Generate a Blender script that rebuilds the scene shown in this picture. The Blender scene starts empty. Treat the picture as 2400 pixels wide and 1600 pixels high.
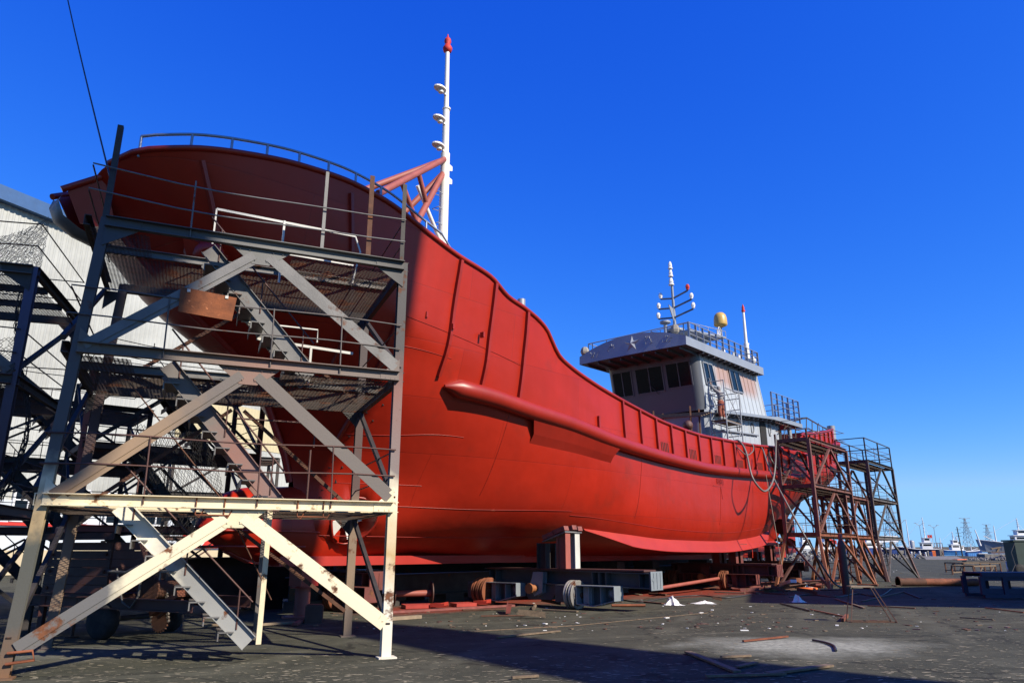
import bpy, math, random
import numpy as np
from mathutils import Vector as V, Matrix, Quaternion
random.seed(7)
SC = bpy.context.scene
COL = SC.collection
R = math.radians

# ------------------------------------------------------------------ camera
FP, HZ, CH = 1700.0, 490.0, 1.7            # focal length in photo pixels, horizon drop, eye height
TH = math.atan(HZ / FP)
cam = bpy.data.cameras.new("camera")
cam.sensor_width = 36.0
cam.lens = FP / 2400 * 36
cam.clip_start = 0.1
cam.clip_end = 6000
cam_o = bpy.data.objects.new("camera", cam)
cam_o.location = (0, 0, CH)
cam_o.rotation_euler = (math.pi / 2 + TH, 0, 0)
COL.objects.link(cam_o)
SC.camera = cam_o

# ------------------------------------------------------------------ sky and sun
SUN_EL, SUN_AZ = R(36), math.atan2(0.80, -0.60)
W = bpy.data.worlds.new("World")
SC.world = W
W.use_nodes = True
wn = W.node_tree
bg = wn.nodes["Background"]
sky = wn.nodes.new("ShaderNodeTexSky")
sky.sky_type = 'NISHITA'
sky.sun_disc = False
sky.sun_elevation = SUN_EL
sky.sun_rotation = SUN_AZ
sky.altitude = 0
sky.air_density = 1.0
sky.dust_density = 0.0
sky.ozone_density = 2.0
# the photograph's deep, polarised sky: one contrast curve per channel on the sky's own radiance
sep = wn.nodes.new("ShaderNodeSeparateColor"); cmb = wn.nodes.new("ShaderNodeCombineColor")
wn.links.new(sky.outputs[0], sep.inputs[0])
for ch, (mul, k, p, mx) in enumerate(((.05, 62.0, 2.0, 3.1), (.086, 13.7, 1.20, 6.3), (.175, 11.0, .47, 10.3))):
    m1 = wn.nodes.new("ShaderNodeMath"); m1.operation = 'MULTIPLY'; m1.inputs[1].default_value = mul; wn.links.new(sep.outputs[ch], m1.inputs[0])
    m2 = wn.nodes.new("ShaderNodeMath"); m2.operation = 'POWER'; m2.inputs[1].default_value = p; wn.links.new(m1.outputs[0], m2.inputs[0])
    m4 = wn.nodes.new("ShaderNodeMath"); m4.operation = 'MULTIPLY'; m4.inputs[1].default_value = k; wn.links.new(m2.outputs[0], m4.inputs[0])
    m5 = wn.nodes.new("ShaderNodeMath"); m5.operation = 'MINIMUM'; m5.inputs[1].default_value = mx; wn.links.new(m4.outputs[0], m5.inputs[0])
    wn.links.new(m5.outputs[0], cmb.inputs[ch])
wn.links.new(cmb.outputs[0], bg.inputs[0])
bg.inputs[1].default_value = 0.06
sl = bpy.data.lights.new("sun", 'SUN')
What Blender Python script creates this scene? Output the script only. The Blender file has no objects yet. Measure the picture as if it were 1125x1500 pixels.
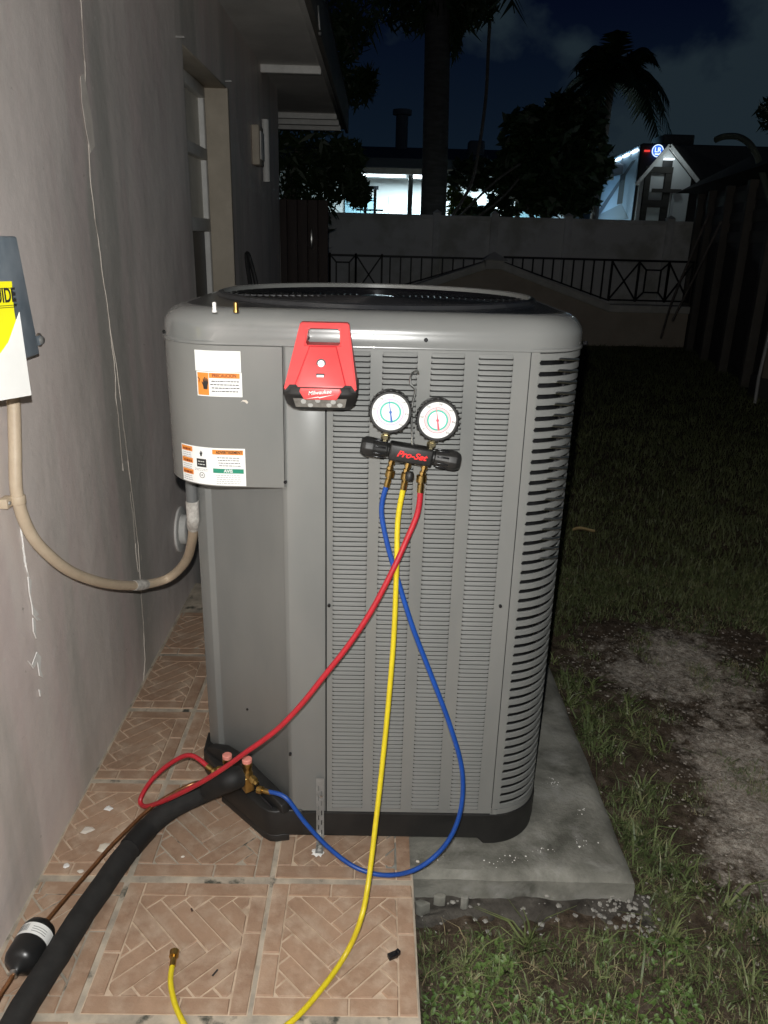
import bpy, bmesh, math, random
import numpy as np
from math import sin, cos, pi, radians
from mathutils import Vector, Matrix, noise as mnoise
random.seed(7); rng = np.random.default_rng(7)
S = bpy.context.scene
COL = S.collection

# ------------------------------------------------------------------ camera
HC = 1.38; PITCH = radians(19.5); YAW = radians(0.9); ROLL = radians(1.5); FPX = 1127.0
_f = Vector((sin(YAW)*cos(PITCH), cos(YAW)*cos(PITCH), -sin(PITCH)))
_r0 = _f.cross(Vector((0, 0, 1))).normalized(); _u0 = _r0.cross(_f)
_r = _r0*cos(ROLL) + _u0*sin(ROLL); _u = -_r0*sin(ROLL) + _u0*cos(ROLL)
CAMP = Vector((0, 0, HC))
cd = bpy.data.cameras.new('camera'); cam = bpy.data.objects.new('camera', cd); COL.objects.link(cam)
M = Matrix((( _r.x, _u.x, -_f.x, 0), (_r.y, _u.y, -_f.y, 0), (_r.z, _u.z, -_f.z, HC), (0, 0, 0, 1)))
cam.matrix_world = M
cd.sensor_fit = 'HORIZONTAL'; cd.sensor_width = 36; cd.lens = 36*FPX/1125
cd.clip_start = .02; cd.clip_end = 2000
S.camera = cam

def at(px, py, x=None, y=None, z=None):
    """world point where the sight line of a photo pixel meets a plane x=, y= or z="""
    d = _f + _r*((px-562.5)/FPX) - _u*((py-750)/FPX)
    if x is not None: t = x/d.x
    elif y is not None: t = y/d.y
    else: t = (z-HC)/d.z
    return CAMP + d*t

# ------------------------------------------------------------------ sky
W = bpy.data.worlds.new('World'); S.world = W; W.use_nodes = True
nt = W.node_tree; nt.nodes.clear()
def N(t, typ, **k):
    n = t.nodes.new(typ)
    for a, b in k.items(): setattr(n, a, b)
    return n
def ramp(t, fac, stops, interp='LINEAR'):
    n = N(t, 'ShaderNodeValToRGB'); n.color_ramp.interpolation = interp
    e = n.color_ramp.elements
    while len(e) < len(stops): e.new(.5)
    for i, (p, c) in enumerate(stops):
        e[i].position = p; e[i].color = (c, c, c, 1) if not hasattr(c, '__len__') else (*c, 1)
    t.links.new(fac, n.inputs[0]); return n.outputs[0]
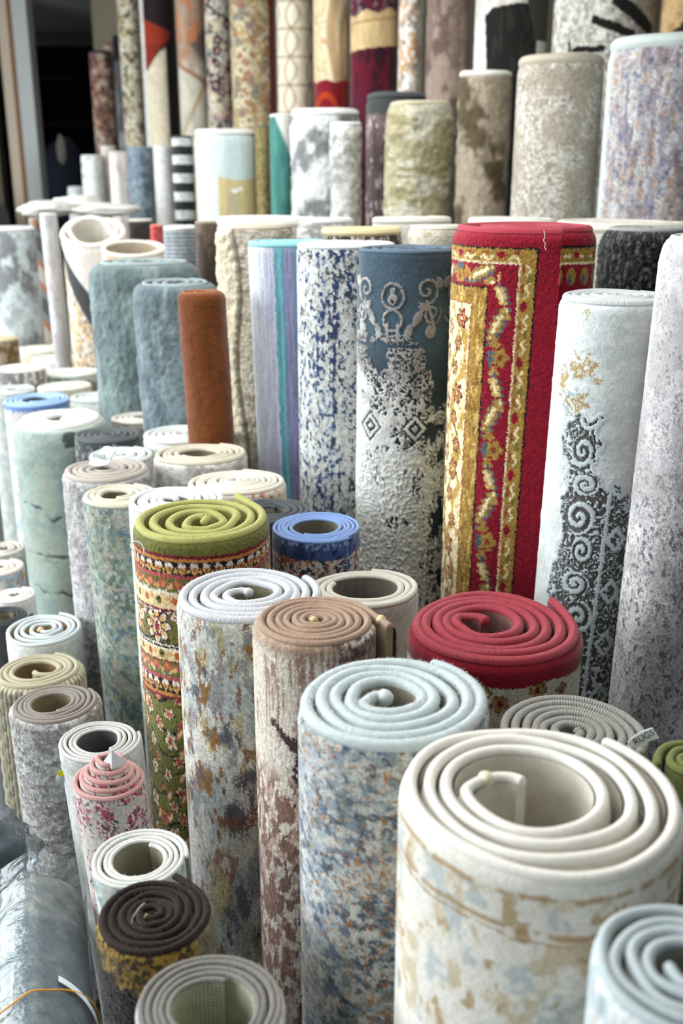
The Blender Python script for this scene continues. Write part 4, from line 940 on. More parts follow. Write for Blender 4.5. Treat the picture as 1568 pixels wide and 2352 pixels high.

————————

AIM:
The lines to reproduce run from the one above containing "What Blender Python" through the one containing "COL = S.collection". Copy them exactly and leave out all pictures.

EXERCISE SOLUTION:
What Blender Python script creates this scene? Output the script only. The Blender file has no objects yet. Measure the picture as if it were 1125x1500 pixels.
import bpy, bmesh, math, random
import numpy as np
from math import sin, cos, pi, radians
from mathutils import Vector, Matrix, noise as mnoise
random.seed(7); rng = np.random.default_rng(7)
S = bpy.context.scene
COL = S.collection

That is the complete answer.